Sunday, August 21, 2011

Tall Blind Man with a Cane

Nerves are on edge at my hotel. One rider was collecting his thoughts in the dining area, staring out the window. We chatted about the stress, waiting for our 6pm or later departure this evening to begin Paris Brest Paris. He let on that he was seeking to "rewrite history" since he failed to finish last time. He is a gentle soul, and I began to understand that I wasn't the only one with pre-event jitters, or perhaps more honestly for me at least, pre-event fears.

Next, I took a walk into the small, older village that is at the heart of this modern complex. The church, of course, is the center of the center. Nearby at the fruit store, I encountered another rider who openly conveyed his anxieties. He is in the 84 hour start, which is tomorrow. Given he needs only 84 hours, he must be fairly fast. No matter, watching the 90 hour folks getting ready to leave had him second-guessing his start choice. I began to realize that all of us are nervous, regardless of our talents. He was struck, he confided, that after a year since since his first brevet, it was finally here. I did my best to reassure him his start time choice was the right one, but I am permeated by so many similar choice/doubts I don't honestly know whether I was reassuring to him, hollow-sounding, our whether he even heard me through the din of our mutual doubting.

And then at the patissierie, the Tall Blind Man nearly stumbled over the small child's scooter. Recovering, he went for the exit but walked into my chair and me instead. Too startled and handicapped by my poor French I didn't assist him, allowing others.

And that is when it hit me like a ton of bricks just how much anxiety I was carrying. Moved to tears at last, I set up the Tall Blind Man's daily challenges to buy a baguette against my obsessing with whether I should pack this or that item or leave them behind. Will my knees hold up? My ankle? Will I stumble on this or that self-doubt?

Paris Brest Paris is "mythic", as some say, but it is also self-indulgent. It is just riding a bicycle as a self-chosen challenge.
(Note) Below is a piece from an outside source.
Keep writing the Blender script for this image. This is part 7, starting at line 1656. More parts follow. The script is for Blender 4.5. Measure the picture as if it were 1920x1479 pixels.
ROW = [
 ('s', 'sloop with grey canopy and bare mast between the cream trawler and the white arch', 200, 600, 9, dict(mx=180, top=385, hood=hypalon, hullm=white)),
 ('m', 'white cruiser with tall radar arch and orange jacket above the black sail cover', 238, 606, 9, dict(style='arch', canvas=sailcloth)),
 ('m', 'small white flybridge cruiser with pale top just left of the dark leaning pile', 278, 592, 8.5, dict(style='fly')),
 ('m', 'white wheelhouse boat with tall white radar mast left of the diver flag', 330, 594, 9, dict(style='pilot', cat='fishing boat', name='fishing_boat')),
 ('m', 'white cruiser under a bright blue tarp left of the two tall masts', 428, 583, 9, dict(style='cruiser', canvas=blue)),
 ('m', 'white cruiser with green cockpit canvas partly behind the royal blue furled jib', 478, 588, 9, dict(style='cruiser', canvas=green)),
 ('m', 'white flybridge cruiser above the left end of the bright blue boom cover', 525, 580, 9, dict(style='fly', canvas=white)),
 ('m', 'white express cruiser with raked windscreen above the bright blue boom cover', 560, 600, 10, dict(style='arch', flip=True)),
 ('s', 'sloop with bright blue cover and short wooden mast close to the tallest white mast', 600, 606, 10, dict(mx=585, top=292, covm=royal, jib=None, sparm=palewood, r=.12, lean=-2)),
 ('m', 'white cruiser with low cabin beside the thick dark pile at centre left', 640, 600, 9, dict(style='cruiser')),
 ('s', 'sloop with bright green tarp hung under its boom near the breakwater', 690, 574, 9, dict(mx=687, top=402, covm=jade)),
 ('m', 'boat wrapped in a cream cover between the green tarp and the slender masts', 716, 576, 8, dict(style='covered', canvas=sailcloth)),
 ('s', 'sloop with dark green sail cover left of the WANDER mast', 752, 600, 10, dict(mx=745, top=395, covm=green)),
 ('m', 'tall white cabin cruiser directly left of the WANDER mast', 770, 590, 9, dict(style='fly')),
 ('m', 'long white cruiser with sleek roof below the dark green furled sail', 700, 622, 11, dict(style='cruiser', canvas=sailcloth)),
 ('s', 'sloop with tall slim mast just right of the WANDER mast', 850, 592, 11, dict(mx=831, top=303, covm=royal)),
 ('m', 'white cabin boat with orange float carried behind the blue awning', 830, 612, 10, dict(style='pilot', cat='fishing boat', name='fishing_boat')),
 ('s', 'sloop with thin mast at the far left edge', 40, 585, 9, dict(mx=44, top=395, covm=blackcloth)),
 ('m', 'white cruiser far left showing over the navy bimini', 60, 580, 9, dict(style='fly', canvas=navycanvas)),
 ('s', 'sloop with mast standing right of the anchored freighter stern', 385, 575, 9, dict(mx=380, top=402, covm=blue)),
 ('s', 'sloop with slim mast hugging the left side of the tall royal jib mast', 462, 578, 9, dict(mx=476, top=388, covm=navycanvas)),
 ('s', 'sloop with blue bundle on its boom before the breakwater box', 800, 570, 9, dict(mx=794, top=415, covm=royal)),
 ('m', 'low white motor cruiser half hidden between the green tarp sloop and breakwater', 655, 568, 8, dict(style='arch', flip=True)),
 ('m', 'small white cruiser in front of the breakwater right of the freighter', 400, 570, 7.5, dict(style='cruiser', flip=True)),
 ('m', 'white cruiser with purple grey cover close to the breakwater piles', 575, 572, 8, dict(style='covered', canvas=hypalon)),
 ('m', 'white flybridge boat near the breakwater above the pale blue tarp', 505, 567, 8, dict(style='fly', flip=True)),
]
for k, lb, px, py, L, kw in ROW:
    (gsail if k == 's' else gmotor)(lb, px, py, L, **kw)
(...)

It is not the marathon of unchosen obstacles the Tall Blind Man confronts.

Nevertheless, as I said when I first posted over three years ago, I wanted to explore my limits and my beyond-the-limits. I will get that chance starting this evening, and one thing is clear already: it is primarily about the mind and soul. The body will stumble along the best it can.

Note to my mother who may worry reading this: I think what I've expressed here is normal. I started to self-censor, but why? It is obvious that I am not alone in my doubting. Some cope by bantering, a few by continual bicycle marveling, others ride their bikes.

The calling out to departing riders "Bon Courage" I just heard outside my window reminds me of the other reason I sought out this challenge: making connections.

Soon I will be on my bicycle, pedaling away from doubts and toward a healthier self-exploration...with six thousand other riders and several thousand volunteers who are making it all possible.

UPDATE: A few hours later, I am restored and eager. Off to the start line to rally to Brest and return!

For whatever challenges you face, Bon Courage!


1 comment:

  1. Good luck! Your honesty about self doubt is exceedingly rare, even if the doubt itself is not.

    You've already had an epic adventure just getting there!